Given problem: Output the material exactly, but drop every image it holds.

== Data rows ==

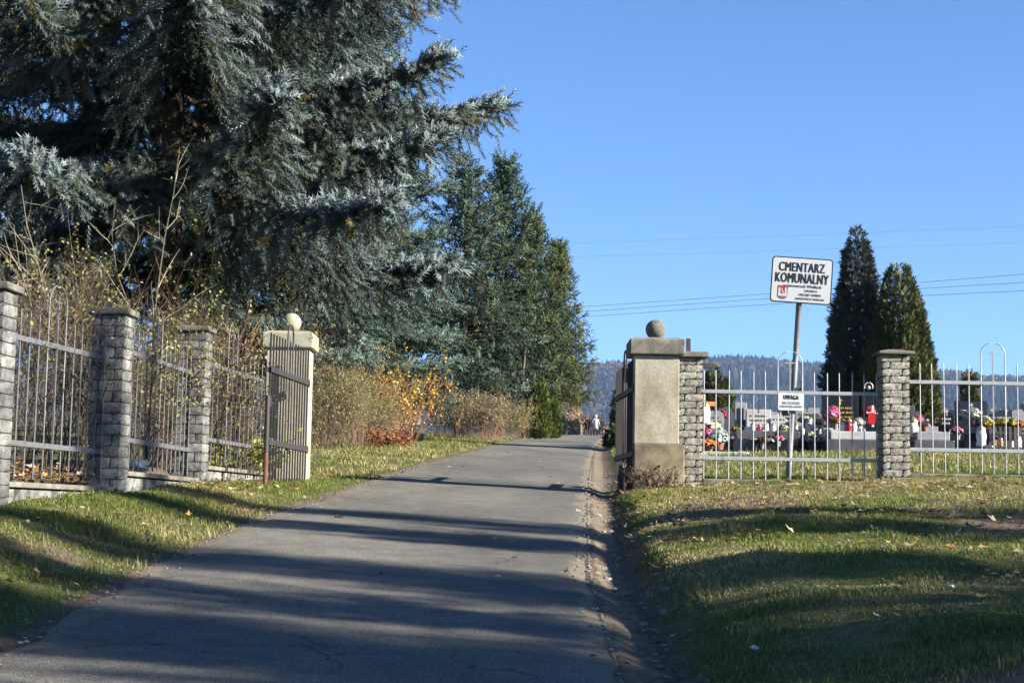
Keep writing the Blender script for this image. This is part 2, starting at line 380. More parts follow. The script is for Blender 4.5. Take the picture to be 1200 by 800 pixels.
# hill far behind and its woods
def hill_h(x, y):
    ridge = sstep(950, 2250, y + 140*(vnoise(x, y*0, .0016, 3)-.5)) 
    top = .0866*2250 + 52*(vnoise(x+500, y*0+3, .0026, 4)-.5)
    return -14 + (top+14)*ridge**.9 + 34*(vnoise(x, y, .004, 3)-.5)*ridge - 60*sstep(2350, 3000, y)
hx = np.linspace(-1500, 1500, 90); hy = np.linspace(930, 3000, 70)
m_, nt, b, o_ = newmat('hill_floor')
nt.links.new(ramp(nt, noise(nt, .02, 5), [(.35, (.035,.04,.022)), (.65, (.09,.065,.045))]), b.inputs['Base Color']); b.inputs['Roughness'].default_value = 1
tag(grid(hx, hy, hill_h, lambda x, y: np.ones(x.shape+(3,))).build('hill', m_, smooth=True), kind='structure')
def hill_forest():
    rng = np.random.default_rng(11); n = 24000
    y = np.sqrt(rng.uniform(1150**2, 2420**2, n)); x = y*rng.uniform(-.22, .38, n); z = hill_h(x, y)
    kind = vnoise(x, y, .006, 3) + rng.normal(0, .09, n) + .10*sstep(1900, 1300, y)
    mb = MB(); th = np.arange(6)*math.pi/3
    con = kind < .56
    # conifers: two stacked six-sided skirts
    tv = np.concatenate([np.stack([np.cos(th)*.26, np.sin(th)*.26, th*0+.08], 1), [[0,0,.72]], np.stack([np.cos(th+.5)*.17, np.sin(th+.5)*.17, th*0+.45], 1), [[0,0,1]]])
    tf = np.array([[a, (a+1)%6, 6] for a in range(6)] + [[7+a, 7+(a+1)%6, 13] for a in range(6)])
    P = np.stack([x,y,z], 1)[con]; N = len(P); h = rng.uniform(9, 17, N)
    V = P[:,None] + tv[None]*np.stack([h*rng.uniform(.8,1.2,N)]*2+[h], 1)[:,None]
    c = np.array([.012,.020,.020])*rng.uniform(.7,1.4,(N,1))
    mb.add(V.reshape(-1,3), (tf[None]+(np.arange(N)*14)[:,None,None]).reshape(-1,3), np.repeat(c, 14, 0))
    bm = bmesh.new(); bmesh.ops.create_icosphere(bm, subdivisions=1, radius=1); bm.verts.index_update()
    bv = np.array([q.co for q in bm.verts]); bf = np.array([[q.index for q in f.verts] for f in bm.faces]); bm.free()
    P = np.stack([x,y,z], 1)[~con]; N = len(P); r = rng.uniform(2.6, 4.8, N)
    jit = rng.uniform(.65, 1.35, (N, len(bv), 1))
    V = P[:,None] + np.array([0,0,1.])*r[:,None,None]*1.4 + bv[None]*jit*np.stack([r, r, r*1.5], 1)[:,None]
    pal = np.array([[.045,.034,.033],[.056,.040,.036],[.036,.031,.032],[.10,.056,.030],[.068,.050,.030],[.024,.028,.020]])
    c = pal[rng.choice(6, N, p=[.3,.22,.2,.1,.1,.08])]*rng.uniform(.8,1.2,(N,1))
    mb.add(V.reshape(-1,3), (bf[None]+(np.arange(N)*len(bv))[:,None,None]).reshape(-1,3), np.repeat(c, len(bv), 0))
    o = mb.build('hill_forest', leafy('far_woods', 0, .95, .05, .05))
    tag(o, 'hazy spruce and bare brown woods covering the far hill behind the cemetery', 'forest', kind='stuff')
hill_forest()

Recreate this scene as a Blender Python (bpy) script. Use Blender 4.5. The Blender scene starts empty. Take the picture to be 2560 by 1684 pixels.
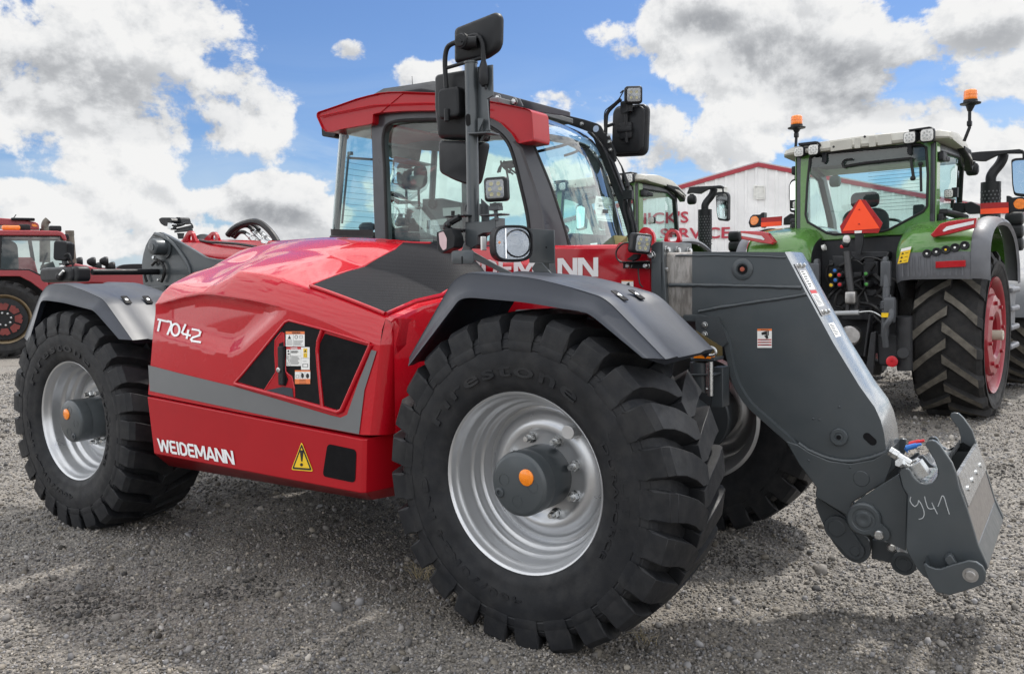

===

Answer for the task:
Keep writing the Blender script for this image. This is part 2, starting at line 380. More parts follow. The script is for Blender 4.5. Take the picture to be 1200 by 800 pixels.
# hill far behind and its woods
def hill_h(x, y):
    ridge = sstep(950, 2250, y + 140*(vnoise(x, y*0, .0016, 3)-.5)) 
    top = .0866*2250 + 52*(vnoise(x+500, y*0+3, .0026, 4)-.5)
    return -14 + (top+14)*ridge**.9 + 34*(vnoise(x, y, .004, 3)-.5)*ridge - 60*sstep(2350, 3000, y)
hx = np.linspace(-1500, 1500, 90); hy = np.linspace(930, 3000, 70)
m_, nt, b, o_ = newmat('hill_floor')
nt.links.new(ramp(nt, noise(nt, .02, 5), [(.35, (.035,.04,.022)), (.65, (.09,.065,.045))]), b.inputs['Base Color']); b.inputs['Roughness'].default_value = 1
tag(grid(hx, hy, hill_h, lambda x, y: np.ones(x.shape+(3,))).build('hill', m_, smooth=True), kind='structure')
def hill_forest():
    rng = np.random.default_rng(11); n = 24000
    y = np.sqrt(rng.uniform(1150**2, 2420**2, n)); x = y*rng.uniform(-.22, .38, n); z = hill_h(x, y)
    kind = vnoise(x, y, .006, 3) + rng.normal(0, .09, n) + .10*sstep(1900, 1300, y)
    mb = MB(); th = np.arange(6)*math.pi/3
    con = kind < .56
    # conifers: two stacked six-sided skirts
    tv = np.concatenate([np.stack([np.cos(th)*.26, np.sin(th)*.26, th*0+.08], 1), [[0,0,.72]], np.stack([np.cos(th+.5)*.17, np.sin(th+.5)*.17, th*0+.45], 1), [[0,0,1]]])
    tf = np.array([[a, (a+1)%6, 6] for a in range(6)] + [[7+a, 7+(a+1)%6, 13] for a in range(6)])
    P = np.stack([x,y,z], 1)[con]; N = len(P); h = rng.uniform(9, 17, N)
    V = P[:,None] + tv[None]*np.stack([h*rng.uniform(.8,1.2,N)]*2+[h], 1)[:,None]
    c = np.array([.012,.020,.020])*rng.uniform(.7,1.4,(N,1))
    mb.add(V.reshape(-1,3), (tf[None]+(np.arange(N)*14)[:,None,None]).reshape(-1,3), np.repeat(c, 14, 0))
    bm = bmesh.new(); bmesh.ops.create_icosphere(bm, subdivisions=1, radius=1); bm.verts.index_update()
    bv = np.array([q.co for q in bm.verts]); bf = np.array([[q.index for q in f.verts] for f in bm.faces]); bm.free()
    P = np.stack([x,y,z], 1)[~con]; N = len(P); r = rng.uniform(2.6, 4.8, N)
    jit = rng.uniform(.65, 1.35, (N, len(bv), 1))
    V = P[:,None] + np.array([0,0,1.])*r[:,None,None]*1.4 + bv[None]*jit*np.stack([r, r, r*1.5], 1)[:,None]
    pal = np.array([[.045,.034,.033],[.056,.040,.036],[.036,.031,.032],[.10,.056,.030],[.068,.050,.030],[.024,.028,.020]])
    c = pal[rng.choice(6, N, p=[.3,.22,.2,.1,.1,.08])]*rng.uniform(.8,1.2,(N,1))
    mb.add(V.reshape(-1,3), (bf[None]+(np.arange(N)*len(bv))[:,None,None]).reshape(-1,3), np.repeat(c, len(bv), 0))
    o = mb.build('hill_forest', leafy('far_woods', 0, .95, .05, .05))
    tag(o, 'hazy spruce and bare brown woods covering the far hill behind the cemetery', 'forest', kind='stuff')
hill_forest()

Recreate this scene as a Blender Python (bpy) script. Use Blender 4.5. The Blender scene starts empty. Take the picture to be 2560 by 1684 pixels.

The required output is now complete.